▼

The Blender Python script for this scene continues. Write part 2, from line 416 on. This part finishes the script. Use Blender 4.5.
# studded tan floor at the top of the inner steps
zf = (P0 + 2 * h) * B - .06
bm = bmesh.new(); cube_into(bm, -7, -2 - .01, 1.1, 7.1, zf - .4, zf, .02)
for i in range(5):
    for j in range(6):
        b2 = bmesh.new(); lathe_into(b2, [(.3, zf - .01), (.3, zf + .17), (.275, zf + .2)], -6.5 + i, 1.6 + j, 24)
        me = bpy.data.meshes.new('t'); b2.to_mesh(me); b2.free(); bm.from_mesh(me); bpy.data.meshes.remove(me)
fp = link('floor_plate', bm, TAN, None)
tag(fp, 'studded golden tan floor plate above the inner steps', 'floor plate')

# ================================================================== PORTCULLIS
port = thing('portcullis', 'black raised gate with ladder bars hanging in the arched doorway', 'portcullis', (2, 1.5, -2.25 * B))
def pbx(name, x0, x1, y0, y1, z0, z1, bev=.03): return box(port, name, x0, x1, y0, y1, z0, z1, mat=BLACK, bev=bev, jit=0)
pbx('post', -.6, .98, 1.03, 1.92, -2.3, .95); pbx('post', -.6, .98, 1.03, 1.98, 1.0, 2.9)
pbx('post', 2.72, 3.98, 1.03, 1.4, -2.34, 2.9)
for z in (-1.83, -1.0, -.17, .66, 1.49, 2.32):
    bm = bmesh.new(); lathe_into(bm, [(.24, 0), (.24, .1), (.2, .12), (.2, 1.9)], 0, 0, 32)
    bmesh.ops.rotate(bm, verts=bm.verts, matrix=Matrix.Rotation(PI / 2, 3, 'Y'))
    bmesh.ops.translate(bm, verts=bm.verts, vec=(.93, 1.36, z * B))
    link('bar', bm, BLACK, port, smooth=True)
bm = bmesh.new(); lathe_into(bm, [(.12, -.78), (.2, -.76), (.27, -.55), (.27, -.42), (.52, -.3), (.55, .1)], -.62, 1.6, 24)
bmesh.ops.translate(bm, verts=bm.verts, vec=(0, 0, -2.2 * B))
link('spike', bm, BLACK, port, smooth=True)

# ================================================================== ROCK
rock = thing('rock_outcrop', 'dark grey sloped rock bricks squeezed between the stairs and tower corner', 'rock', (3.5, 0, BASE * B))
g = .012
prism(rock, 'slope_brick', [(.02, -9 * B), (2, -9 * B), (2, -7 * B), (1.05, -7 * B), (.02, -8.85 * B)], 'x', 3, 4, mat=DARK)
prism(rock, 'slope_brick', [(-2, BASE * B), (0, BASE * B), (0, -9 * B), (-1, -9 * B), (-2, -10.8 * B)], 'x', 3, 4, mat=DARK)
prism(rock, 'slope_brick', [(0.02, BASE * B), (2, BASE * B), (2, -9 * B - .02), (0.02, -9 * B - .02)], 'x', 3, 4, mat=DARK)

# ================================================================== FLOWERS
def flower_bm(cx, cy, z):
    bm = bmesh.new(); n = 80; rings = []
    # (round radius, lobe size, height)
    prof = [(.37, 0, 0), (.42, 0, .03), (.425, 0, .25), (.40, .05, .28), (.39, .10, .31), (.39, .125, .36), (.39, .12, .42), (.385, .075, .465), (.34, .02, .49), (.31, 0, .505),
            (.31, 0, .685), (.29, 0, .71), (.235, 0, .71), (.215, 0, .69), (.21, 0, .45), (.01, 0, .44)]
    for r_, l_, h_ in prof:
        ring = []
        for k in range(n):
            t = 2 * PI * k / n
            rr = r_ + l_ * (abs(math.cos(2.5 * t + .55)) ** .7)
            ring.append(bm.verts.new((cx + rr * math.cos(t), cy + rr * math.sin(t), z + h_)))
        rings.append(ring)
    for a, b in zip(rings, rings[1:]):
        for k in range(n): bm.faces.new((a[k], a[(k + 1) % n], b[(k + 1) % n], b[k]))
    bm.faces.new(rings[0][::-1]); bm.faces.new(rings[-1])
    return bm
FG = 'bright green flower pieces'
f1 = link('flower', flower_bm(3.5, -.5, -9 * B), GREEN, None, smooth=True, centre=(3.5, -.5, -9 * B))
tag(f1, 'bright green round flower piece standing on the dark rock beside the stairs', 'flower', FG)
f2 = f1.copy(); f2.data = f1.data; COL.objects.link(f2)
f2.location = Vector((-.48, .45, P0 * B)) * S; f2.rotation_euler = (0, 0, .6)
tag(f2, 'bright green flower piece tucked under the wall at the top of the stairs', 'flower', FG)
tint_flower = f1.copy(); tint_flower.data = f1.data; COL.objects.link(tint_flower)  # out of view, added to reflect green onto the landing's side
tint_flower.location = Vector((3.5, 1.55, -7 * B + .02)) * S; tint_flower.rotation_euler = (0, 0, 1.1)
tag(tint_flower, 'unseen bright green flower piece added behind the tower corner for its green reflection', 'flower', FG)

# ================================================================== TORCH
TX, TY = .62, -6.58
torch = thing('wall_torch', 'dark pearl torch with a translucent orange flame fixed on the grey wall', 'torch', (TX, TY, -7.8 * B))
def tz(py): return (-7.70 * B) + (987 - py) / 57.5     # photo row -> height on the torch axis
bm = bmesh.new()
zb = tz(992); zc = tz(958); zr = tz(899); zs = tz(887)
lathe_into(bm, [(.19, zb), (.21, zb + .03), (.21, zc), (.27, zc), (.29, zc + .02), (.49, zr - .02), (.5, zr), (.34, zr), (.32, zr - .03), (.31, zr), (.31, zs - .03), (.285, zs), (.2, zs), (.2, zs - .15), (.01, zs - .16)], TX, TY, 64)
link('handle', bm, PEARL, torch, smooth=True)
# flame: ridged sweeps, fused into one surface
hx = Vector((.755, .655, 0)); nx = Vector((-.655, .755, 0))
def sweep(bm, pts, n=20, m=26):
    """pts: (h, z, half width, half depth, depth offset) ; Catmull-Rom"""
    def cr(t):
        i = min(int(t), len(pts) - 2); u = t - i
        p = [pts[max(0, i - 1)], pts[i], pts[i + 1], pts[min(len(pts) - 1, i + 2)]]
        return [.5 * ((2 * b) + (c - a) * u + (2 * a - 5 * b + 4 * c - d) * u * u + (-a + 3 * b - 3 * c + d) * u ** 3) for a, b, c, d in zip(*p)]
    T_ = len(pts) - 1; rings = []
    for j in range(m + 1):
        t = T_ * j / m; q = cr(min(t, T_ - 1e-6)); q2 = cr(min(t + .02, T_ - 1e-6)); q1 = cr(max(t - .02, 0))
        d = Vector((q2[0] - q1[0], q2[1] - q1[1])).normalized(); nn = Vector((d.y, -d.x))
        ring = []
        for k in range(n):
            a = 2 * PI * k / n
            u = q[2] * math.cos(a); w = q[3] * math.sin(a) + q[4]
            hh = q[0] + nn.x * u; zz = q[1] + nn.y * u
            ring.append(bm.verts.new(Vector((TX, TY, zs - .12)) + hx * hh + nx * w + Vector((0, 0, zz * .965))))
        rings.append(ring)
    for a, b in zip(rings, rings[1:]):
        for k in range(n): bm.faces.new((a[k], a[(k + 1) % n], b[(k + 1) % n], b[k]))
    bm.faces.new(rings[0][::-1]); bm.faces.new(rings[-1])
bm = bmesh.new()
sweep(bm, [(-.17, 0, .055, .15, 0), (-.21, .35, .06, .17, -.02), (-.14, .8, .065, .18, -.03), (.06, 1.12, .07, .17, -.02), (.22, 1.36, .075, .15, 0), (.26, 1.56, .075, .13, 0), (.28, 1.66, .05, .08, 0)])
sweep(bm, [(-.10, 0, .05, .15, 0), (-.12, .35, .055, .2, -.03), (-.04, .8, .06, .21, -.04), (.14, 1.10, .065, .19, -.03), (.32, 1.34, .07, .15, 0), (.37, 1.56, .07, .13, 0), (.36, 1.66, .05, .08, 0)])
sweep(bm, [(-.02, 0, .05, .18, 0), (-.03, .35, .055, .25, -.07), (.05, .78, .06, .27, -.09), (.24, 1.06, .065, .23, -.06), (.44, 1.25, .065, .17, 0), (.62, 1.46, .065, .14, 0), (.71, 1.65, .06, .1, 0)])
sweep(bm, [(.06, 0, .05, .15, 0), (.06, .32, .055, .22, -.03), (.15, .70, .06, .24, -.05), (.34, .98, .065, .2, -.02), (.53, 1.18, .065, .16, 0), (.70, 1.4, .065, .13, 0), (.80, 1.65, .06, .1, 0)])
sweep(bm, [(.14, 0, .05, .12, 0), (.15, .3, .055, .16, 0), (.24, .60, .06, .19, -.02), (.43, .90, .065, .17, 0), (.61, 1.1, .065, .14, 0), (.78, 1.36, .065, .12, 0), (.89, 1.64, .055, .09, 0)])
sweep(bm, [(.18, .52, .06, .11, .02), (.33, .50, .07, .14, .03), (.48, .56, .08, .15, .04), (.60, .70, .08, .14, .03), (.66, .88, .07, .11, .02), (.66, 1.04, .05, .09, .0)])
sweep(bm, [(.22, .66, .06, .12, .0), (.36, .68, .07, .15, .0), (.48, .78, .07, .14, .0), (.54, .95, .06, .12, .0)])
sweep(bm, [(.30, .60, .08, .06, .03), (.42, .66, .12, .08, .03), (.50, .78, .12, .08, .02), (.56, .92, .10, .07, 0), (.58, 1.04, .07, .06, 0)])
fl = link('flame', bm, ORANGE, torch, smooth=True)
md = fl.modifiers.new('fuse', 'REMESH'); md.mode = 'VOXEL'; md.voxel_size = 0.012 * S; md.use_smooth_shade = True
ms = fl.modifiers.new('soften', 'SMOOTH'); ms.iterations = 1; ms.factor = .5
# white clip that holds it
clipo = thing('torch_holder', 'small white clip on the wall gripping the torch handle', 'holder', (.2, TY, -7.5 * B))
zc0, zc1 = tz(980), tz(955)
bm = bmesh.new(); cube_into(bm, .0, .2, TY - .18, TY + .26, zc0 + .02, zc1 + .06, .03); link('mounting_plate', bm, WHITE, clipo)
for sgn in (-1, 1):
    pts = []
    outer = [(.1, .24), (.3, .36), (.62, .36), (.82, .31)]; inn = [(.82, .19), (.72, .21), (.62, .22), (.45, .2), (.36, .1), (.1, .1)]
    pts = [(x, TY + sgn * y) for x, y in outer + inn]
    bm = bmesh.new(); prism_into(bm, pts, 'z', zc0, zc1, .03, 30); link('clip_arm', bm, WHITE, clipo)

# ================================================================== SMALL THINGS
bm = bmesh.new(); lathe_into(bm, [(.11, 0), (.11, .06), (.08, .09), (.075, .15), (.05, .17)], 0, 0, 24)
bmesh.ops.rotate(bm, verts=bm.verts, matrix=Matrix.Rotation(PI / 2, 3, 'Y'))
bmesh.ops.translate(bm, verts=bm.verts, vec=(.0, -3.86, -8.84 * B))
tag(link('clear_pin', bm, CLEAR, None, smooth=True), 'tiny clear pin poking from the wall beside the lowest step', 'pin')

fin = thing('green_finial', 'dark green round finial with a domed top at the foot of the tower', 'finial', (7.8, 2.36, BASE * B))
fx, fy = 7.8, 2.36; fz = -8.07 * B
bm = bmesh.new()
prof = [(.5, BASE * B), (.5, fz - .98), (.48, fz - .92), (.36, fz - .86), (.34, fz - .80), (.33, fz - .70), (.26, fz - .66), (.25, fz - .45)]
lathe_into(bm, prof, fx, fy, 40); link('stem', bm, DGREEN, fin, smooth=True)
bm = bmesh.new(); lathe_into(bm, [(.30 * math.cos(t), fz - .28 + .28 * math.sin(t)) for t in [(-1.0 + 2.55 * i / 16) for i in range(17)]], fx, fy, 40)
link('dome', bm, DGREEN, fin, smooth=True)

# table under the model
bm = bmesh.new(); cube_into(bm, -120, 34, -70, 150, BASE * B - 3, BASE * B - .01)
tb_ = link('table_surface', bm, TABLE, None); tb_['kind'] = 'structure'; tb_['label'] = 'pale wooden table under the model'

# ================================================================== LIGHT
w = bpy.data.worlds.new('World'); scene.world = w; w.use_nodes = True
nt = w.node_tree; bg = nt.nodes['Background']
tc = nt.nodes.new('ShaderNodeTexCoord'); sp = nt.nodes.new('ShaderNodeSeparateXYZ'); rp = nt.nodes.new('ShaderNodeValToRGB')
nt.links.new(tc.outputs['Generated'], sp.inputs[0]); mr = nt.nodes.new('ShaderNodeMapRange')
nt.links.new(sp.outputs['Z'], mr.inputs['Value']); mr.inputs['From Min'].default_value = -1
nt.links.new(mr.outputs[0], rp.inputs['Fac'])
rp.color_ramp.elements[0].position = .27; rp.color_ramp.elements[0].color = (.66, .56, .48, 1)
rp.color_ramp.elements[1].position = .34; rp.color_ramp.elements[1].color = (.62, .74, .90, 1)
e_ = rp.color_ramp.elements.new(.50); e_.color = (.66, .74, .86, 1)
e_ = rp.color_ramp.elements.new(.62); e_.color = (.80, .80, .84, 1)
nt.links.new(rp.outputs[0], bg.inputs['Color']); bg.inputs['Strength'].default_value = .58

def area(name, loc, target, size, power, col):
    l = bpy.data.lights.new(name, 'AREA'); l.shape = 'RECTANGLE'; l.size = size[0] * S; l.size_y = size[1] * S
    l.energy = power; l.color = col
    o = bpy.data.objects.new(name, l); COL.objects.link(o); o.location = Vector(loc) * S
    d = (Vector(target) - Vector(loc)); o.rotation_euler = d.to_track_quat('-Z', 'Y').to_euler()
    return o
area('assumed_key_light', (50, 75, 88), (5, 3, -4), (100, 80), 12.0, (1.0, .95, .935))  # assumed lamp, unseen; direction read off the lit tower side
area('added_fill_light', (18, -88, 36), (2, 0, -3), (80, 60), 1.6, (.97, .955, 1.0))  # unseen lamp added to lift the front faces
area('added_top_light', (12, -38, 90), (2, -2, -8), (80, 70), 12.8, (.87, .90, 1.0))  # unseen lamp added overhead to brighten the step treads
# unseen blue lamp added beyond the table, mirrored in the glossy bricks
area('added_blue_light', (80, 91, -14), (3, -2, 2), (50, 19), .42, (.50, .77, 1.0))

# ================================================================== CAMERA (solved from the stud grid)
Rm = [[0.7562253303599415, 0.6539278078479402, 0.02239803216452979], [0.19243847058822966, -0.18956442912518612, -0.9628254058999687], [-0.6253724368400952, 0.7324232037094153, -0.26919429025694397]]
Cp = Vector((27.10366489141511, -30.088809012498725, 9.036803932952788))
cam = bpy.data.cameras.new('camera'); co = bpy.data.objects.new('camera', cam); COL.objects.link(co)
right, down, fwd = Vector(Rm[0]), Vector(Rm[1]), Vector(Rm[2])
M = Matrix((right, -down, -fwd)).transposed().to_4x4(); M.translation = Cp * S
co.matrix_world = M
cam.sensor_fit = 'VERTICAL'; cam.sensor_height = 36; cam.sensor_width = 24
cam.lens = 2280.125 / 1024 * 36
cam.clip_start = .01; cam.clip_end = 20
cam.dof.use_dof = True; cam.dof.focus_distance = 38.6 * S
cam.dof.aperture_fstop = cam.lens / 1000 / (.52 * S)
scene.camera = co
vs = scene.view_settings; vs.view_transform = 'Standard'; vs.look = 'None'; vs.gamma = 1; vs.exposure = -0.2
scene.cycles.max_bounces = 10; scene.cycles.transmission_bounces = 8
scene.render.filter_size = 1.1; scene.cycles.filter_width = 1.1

▲

Everything from the first line above up to and including the line that contains "tag(fp, 'studded golden" should be printed exactly; please print only that.

The Blender Python script for this scene continues. Write part 2, from line 416 on. This part finishes the script. Use Blender 4.5.
# studded tan floor at the top of the inner steps
zf = (P0 + 2 * h) * B - .06
bm = bmesh.new(); cube_into(bm, -7, -2 - .01, 1.1, 7.1, zf - .4, zf, .02)
for i in range(5):
    for j in range(6):
        b2 = bmesh.new(); lathe_into(b2, [(.3, zf - .01), (.3, zf + .17), (.275, zf + .2)], -6.5 + i, 1.6 + j, 24)
        me = bpy.data.meshes.new('t'); b2.to_mesh(me); b2.free(); bm.from_mesh(me); bpy.data.meshes.remove(me)
fp = link('floor_plate', bm, TAN, None)
tag(fp, 'studded golden tan floor plate above the inner steps', 'floor plate')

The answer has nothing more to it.